As of June 2026, over 900,000 mass-produced vehicles were equipped with Momenta’s systems across more than 100 delivered models, with over 210 designated in total. The company achieved peak deployment efficiency, delivering 100,000 units in under 40 days. Beyond partnerships with ride-hailing platforms like Uber, Grab, Lumo, and Shengdao Travel, Momenta works with 24 global leading automakers, including Mercedes-Benz.
Xiaozhi Take: High valuations bring high expectations. The physical AI narrative is a long play, but capital’s patience may run shorter.
Uber ends Waymo robotaxi partnership in Phoenix
Uber Technologies announced it has ended its autonomous taxi partnership with Waymo, a unit of Alphabet, in Phoenix. The move adds new uncertainty to a relationship defined by both collaboration and competition.

Image source: Uber
Phoenix was the first market where Waymo launched paid ride-hailing via its own app in 2020. In 2023, Waymo signed a multi-year partnership with Uber, integrating part of its autonomous fleet into Uber’s platform later that year. The collaboration utilized Waymo vehicles for both robotaxi rides and on-demand food delivery.

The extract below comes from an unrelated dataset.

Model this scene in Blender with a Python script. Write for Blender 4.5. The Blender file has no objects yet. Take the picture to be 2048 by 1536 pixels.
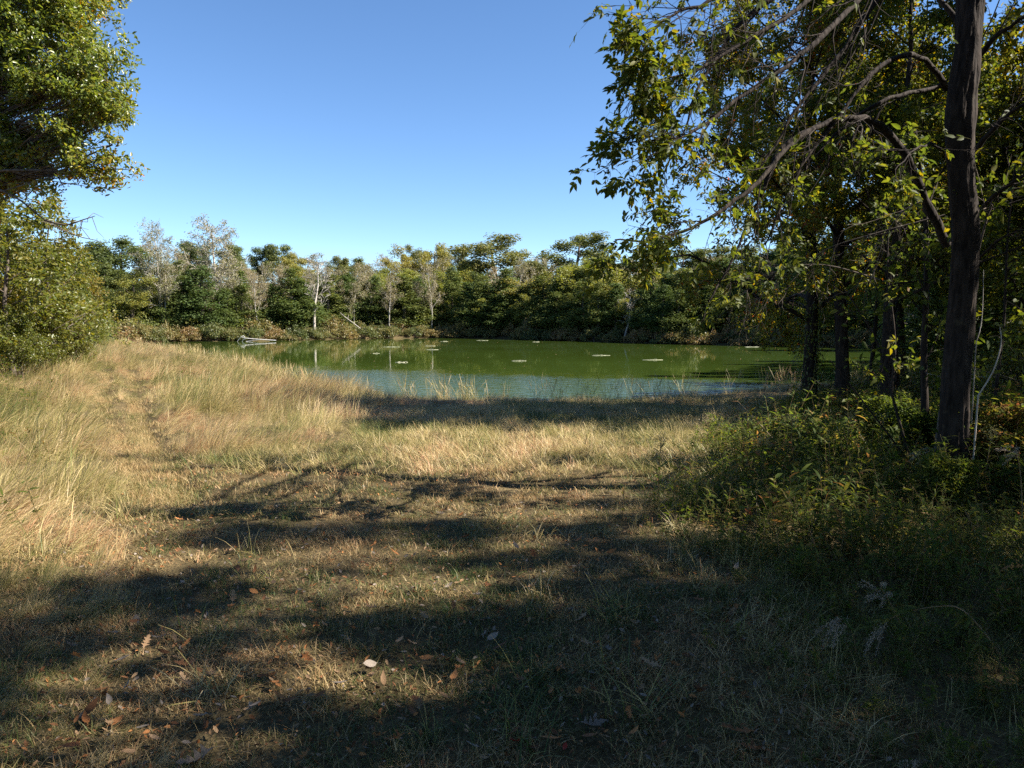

An Uber spokesperson noted that the Phoenix operation was always limited in scope, involving only a dozen dedicated vehicles. Uber plans to announce a new autonomous driving project in Phoenix with a different partner soon, though details remain under wraps.
Waymo disclosed that the ride-hailing partnership wound down last month after processing hundreds of thousands of trips. The food delivery arm of the collaboration had already ended in May 2025.
Following the split, those vehicles will return to Waymo’s own fleet to fulfill delivery contracts with DoorDash — a rival of Uber — and support a public transit partnership with Via Transportation active since last year. Phoenix users can still hail Waymo vehicles through the official app. A Waymo spokesperson called the partnership a "fruitful pilot" that paves the way for future global expansion and cross-industry collaboration.
Xiaozhi Take: Waymo wants to own the platform; Uber has no interest in paving the way for a rival. This split was inevitable business logic — technology aside.